__REQUIRED TASK__. Make an exact transcription of the material, leaving out all images.

__PROVIDED MATERIAL__.
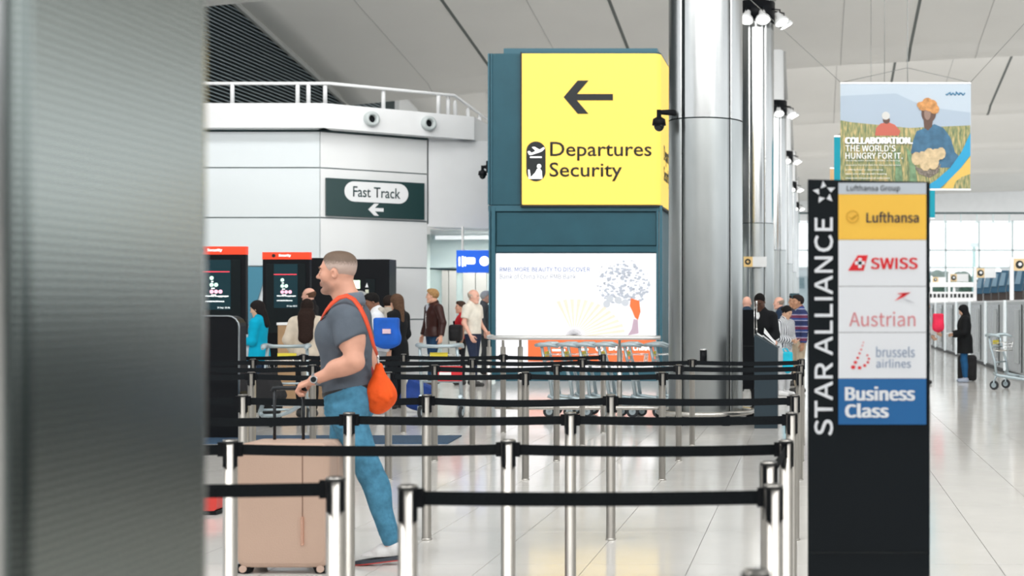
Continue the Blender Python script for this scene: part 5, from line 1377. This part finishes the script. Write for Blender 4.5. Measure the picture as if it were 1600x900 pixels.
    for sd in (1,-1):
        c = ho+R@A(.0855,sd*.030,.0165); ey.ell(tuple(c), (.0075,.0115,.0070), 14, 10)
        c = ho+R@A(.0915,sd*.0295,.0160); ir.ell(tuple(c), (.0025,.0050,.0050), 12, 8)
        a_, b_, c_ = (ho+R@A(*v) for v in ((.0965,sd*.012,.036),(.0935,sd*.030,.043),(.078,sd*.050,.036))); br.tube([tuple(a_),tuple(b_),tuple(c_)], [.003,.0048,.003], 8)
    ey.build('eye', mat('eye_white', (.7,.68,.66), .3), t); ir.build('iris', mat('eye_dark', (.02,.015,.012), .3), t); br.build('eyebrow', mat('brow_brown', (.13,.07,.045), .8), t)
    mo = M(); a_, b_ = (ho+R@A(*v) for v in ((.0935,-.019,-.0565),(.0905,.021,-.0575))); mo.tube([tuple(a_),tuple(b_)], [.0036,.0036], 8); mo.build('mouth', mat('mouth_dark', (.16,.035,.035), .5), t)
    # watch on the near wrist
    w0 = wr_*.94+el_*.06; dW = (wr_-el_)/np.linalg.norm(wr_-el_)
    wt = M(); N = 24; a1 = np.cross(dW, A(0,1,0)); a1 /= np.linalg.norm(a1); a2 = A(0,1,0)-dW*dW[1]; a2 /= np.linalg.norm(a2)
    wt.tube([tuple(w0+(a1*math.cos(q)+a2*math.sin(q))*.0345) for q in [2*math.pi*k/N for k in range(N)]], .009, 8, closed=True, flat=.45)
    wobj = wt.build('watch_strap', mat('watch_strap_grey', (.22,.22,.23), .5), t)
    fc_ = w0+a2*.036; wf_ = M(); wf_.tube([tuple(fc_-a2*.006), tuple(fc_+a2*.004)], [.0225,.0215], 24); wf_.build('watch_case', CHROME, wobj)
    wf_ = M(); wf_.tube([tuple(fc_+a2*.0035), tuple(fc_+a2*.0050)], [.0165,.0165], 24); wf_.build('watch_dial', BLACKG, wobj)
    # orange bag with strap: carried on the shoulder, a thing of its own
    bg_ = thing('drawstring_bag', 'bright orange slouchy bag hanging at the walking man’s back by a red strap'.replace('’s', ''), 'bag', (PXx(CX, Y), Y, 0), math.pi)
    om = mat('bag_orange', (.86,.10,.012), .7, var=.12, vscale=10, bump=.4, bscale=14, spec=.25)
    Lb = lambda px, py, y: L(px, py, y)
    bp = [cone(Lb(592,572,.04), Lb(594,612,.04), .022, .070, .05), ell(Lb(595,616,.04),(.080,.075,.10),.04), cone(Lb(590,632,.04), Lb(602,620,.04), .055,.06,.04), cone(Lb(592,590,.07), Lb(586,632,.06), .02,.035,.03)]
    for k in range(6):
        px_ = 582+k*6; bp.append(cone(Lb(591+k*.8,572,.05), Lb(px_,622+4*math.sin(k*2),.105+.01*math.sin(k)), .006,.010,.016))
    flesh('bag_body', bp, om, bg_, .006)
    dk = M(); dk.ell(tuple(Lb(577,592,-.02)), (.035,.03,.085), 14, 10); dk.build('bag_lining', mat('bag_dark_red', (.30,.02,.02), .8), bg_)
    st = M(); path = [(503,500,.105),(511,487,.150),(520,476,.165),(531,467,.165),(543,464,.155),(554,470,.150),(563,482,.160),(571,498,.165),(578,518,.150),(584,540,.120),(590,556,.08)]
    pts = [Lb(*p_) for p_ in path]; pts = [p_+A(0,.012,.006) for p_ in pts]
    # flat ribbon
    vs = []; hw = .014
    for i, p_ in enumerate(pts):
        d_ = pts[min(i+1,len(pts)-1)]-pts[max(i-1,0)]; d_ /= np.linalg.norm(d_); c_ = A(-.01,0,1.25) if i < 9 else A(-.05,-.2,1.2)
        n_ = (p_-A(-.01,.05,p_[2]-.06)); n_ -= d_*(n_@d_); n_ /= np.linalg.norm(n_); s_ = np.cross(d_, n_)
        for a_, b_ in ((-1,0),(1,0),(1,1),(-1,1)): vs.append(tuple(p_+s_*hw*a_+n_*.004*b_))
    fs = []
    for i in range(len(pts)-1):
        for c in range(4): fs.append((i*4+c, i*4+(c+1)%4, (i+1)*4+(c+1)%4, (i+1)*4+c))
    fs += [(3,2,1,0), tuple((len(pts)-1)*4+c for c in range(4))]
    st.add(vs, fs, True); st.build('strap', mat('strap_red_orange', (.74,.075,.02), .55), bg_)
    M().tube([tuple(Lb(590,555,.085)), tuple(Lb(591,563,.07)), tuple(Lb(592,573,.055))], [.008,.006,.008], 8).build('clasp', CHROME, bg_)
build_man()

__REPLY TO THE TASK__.
Continue the Blender Python script for this scene: part 5, from line 1377. This part finishes the script. Write for Blender 4.5. Measure the picture as if it were 1600x900 pixels.
    for sd in (1,-1):
        c = ho+R@A(.0855,sd*.030,.0165); ey.ell(tuple(c), (.0075,.0115,.0070), 14, 10)
        c = ho+R@A(.0915,sd*.0295,.0160); ir.ell(tuple(c), (.0025,.0050,.0050), 12, 8)
        a_, b_, c_ = (ho+R@A(*v) for v in ((.0965,sd*.012,.036),(.0935,sd*.030,.043),(.078,sd*.050,.036))); br.tube([tuple(a_),tuple(b_),tuple(c_)], [.003,.0048,.003], 8)
    ey.build('eye', mat('eye_white', (.7,.68,.66), .3), t); ir.build('iris', mat('eye_dark', (.02,.015,.012), .3), t); br.build('eyebrow', mat('brow_brown', (.13,.07,.045), .8), t)
    mo = M(); a_, b_ = (ho+R@A(*v) for v in ((.0935,-.019,-.0565),(.0905,.021,-.0575))); mo.tube([tuple(a_),tuple(b_)], [.0036,.0036], 8); mo.build('mouth', mat('mouth_dark', (.16,.035,.035), .5), t)
    # watch on the near wrist
    w0 = wr_*.94+el_*.06; dW = (wr_-el_)/np.linalg.norm(wr_-el_)
    wt = M(); N = 24; a1 = np.cross(dW, A(0,1,0)); a1 /= np.linalg.norm(a1); a2 = A(0,1,0)-dW*dW[1]; a2 /= np.linalg.norm(a2)
    wt.tube([tuple(w0+(a1*math.cos(q)+a2*math.sin(q))*.0345) for q in [2*math.pi*k/N for k in range(N)]], .009, 8, closed=True, flat=.45)
    wobj = wt.build('watch_strap', mat('watch_strap_grey', (.22,.22,.23), .5), t)
    fc_ = w0+a2*.036; wf_ = M(); wf_.tube([tuple(fc_-a2*.006), tuple(fc_+a2*.004)], [.0225,.0215], 24); wf_.build('watch_case', CHROME, wobj)
    wf_ = M(); wf_.tube([tuple(fc_+a2*.0035), tuple(fc_+a2*.0050)], [.0165,.0165], 24); wf_.build('watch_dial', BLACKG, wobj)
    # orange bag with strap: carried on the shoulder, a thing of its own
    bg_ = thing('drawstring_bag', 'bright orange slouchy bag hanging at the walking man’s back by a red strap'.replace('’s', ''), 'bag', (PXx(CX, Y), Y, 0), math.pi)
    om = mat('bag_orange', (.86,.10,.012), .7, var=.12, vscale=10, bump=.4, bscale=14, spec=.25)
    Lb = lambda px, py, y: L(px, py, y)
    bp = [cone(Lb(592,572,.04), Lb(594,612,.04), .022, .070, .05), ell(Lb(595,616,.04),(.080,.075,.10),.04), cone(Lb(590,632,.04), Lb(602,620,.04), .055,.06,.04), cone(Lb(592,590,.07), Lb(586,632,.06), .02,.035,.03)]
    for k in range(6):
        px_ = 582+k*6; bp.append(cone(Lb(591+k*.8,572,.05), Lb(px_,622+4*math.sin(k*2),.105+.01*math.sin(k)), .006,.010,.016))
    flesh('bag_body', bp, om, bg_, .006)
    dk = M(); dk.ell(tuple(Lb(577,592,-.02)), (.035,.03,.085), 14, 10); dk.build('bag_lining', mat('bag_dark_red', (.30,.02,.02), .8), bg_)
    st = M(); path = [(503,500,.105),(511,487,.150),(520,476,.165),(531,467,.165),(543,464,.155),(554,470,.150),(563,482,.160),(571,498,.165),(578,518,.150),(584,540,.120),(590,556,.08)]
    pts = [Lb(*p_) for p_ in path]; pts = [p_+A(0,.012,.006) for p_ in pts]
    # flat ribbon
    vs = []; hw = .014
    for i, p_ in enumerate(pts):
        d_ = pts[min(i+1,len(pts)-1)]-pts[max(i-1,0)]; d_ /= np.linalg.norm(d_); c_ = A(-.01,0,1.25) if i < 9 else A(-.05,-.2,1.2)
        n_ = (p_-A(-.01,.05,p_[2]-.06)); n_ -= d_*(n_@d_); n_ /= np.linalg.norm(n_); s_ = np.cross(d_, n_)
        for a_, b_ in ((-1,0),(1,0),(1,1),(-1,1)): vs.append(tuple(p_+s_*hw*a_+n_*.004*b_))
    fs = []
    for i in range(len(pts)-1):
        for c in range(4): fs.append((i*4+c, i*4+(c+1)%4, (i+1)*4+(c+1)%4, (i+1)*4+c))
    fs += [(3,2,1,0), tuple((len(pts)-1)*4+c for c in range(4))]
    st.add(vs, fs, True); st.build('strap', mat('strap_red_orange', (.74,.075,.02), .55), bg_)
    M().tube([tuple(Lb(590,555,.085)), tuple(Lb(591,563,.07)), tuple(Lb(592,573,.055))], [.008,.006,.008], 8).build('clasp', CHROME, bg_)
build_man()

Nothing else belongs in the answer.